:: STATED TASK ::
Each line below should be quoted exactly, please.

:: DATASET SECTION ::
----
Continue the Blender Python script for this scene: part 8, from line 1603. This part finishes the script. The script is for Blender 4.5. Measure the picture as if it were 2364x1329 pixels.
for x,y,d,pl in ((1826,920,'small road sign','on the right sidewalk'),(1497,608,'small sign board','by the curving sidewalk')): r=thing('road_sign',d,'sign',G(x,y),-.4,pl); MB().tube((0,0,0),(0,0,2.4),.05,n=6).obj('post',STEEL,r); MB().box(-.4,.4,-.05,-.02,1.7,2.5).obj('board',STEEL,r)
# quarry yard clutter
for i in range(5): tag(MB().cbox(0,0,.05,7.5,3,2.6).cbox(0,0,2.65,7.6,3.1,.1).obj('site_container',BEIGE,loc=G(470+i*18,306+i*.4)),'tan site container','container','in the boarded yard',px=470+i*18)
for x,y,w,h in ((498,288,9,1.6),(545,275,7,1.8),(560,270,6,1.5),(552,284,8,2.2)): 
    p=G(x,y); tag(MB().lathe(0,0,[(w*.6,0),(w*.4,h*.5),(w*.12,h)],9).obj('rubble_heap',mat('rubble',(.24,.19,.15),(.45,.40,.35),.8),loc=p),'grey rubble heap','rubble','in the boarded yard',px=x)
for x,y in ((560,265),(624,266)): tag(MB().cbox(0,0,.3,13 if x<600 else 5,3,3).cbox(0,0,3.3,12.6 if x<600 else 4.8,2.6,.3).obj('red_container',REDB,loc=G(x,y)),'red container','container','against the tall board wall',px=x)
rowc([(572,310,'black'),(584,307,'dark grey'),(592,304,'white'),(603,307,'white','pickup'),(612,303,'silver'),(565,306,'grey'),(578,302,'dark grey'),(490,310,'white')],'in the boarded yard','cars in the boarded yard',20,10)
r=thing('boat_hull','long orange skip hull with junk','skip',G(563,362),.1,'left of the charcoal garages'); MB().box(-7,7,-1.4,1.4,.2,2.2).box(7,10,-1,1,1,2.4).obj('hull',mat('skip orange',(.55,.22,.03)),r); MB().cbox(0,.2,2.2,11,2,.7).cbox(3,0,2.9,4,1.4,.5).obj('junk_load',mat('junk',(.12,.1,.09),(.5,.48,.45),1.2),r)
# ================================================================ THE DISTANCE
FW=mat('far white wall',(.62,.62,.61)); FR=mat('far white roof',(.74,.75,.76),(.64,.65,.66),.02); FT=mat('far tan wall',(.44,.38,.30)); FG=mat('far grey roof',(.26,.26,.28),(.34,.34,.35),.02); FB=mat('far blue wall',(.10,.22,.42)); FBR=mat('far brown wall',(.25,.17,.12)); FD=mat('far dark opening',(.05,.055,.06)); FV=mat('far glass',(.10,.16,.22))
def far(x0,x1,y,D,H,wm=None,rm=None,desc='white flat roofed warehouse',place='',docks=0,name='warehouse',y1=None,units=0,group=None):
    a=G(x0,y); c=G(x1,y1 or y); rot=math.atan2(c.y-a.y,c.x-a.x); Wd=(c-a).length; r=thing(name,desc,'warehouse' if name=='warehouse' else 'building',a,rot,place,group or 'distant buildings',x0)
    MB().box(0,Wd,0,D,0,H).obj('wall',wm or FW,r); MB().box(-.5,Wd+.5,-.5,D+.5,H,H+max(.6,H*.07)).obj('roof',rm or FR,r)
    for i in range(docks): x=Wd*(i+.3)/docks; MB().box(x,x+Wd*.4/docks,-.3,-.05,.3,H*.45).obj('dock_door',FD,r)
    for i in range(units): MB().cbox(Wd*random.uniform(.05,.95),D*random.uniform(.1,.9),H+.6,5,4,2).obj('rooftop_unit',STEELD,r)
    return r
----
:: SOLVED EXERCISE ::
Continue the Blender Python script for this scene: part 8, from line 1603. This part finishes the script. The script is for Blender 4.5. Measure the picture as if it were 2364x1329 pixels.
for x,y,d,pl in ((1826,920,'small road sign','on the right sidewalk'),(1497,608,'small sign board','by the curving sidewalk')): r=thing('road_sign',d,'sign',G(x,y),-.4,pl); MB().tube((0,0,0),(0,0,2.4),.05,n=6).obj('post',STEEL,r); MB().box(-.4,.4,-.05,-.02,1.7,2.5).obj('board',STEEL,r)
# quarry yard clutter
for i in range(5): tag(MB().cbox(0,0,.05,7.5,3,2.6).cbox(0,0,2.65,7.6,3.1,.1).obj('site_container',BEIGE,loc=G(470+i*18,306+i*.4)),'tan site container','container','in the boarded yard',px=470+i*18)
for x,y,w,h in ((498,288,9,1.6),(545,275,7,1.8),(560,270,6,1.5),(552,284,8,2.2)): 
    p=G(x,y); tag(MB().lathe(0,0,[(w*.6,0),(w*.4,h*.5),(w*.12,h)],9).obj('rubble_heap',mat('rubble',(.24,.19,.15),(.45,.40,.35),.8),loc=p),'grey rubble heap','rubble','in the boarded yard',px=x)
for x,y in ((560,265),(624,266)): tag(MB().cbox(0,0,.3,13 if x<600 else 5,3,3).cbox(0,0,3.3,12.6 if x<600 else 4.8,2.6,.3).obj('red_container',REDB,loc=G(x,y)),'red container','container','against the tall board wall',px=x)
rowc([(572,310,'black'),(584,307,'dark grey'),(592,304,'white'),(603,307,'white','pickup'),(612,303,'silver'),(565,306,'grey'),(578,302,'dark grey'),(490,310,'white')],'in the boarded yard','cars in the boarded yard',20,10)
r=thing('boat_hull','long orange skip hull with junk','skip',G(563,362),.1,'left of the charcoal garages'); MB().box(-7,7,-1.4,1.4,.2,2.2).box(7,10,-1,1,1,2.4).obj('hull',mat('skip orange',(.55,.22,.03)),r); MB().cbox(0,.2,2.2,11,2,.7).cbox(3,0,2.9,4,1.4,.5).obj('junk_load',mat('junk',(.12,.1,.09),(.5,.48,.45),1.2),r)
# ================================================================ THE DISTANCE
FW=mat('far white wall',(.62,.62,.61)); FR=mat('far white roof',(.74,.75,.76),(.64,.65,.66),.02); FT=mat('far tan wall',(.44,.38,.30)); FG=mat('far grey roof',(.26,.26,.28),(.34,.34,.35),.02); FB=mat('far blue wall',(.10,.22,.42)); FBR=mat('far brown wall',(.25,.17,.12)); FD=mat('far dark opening',(.05,.055,.06)); FV=mat('far glass',(.10,.16,.22))
def far(x0,x1,y,D,H,wm=None,rm=None,desc='white flat roofed warehouse',place='',docks=0,name='warehouse',y1=None,units=0,group=None):
    a=G(x0,y); c=G(x1,y1 or y); rot=math.atan2(c.y-a.y,c.x-a.x); Wd=(c-a).length; r=thing(name,desc,'warehouse' if name=='warehouse' else 'building',a,rot,place,group or 'distant buildings',x0)
    MB().box(0,Wd,0,D,0,H).obj('wall',wm or FW,r); MB().box(-.5,Wd+.5,-.5,D+.5,H,H+max(.6,H*.07)).obj('roof',rm or FR,r)
    for i in range(docks): x=Wd*(i+.3)/docks; MB().box(x,x+Wd*.4/docks,-.3,-.05,.3,H*.45).obj('dock_door',FD,r)
    for i in range(units): MB().cbox(Wd*random.uniform(.05,.95),D*random.uniform(.1,.9),H+.6,5,4,2).obj('rooftop_unit',STEELD,r)
    return r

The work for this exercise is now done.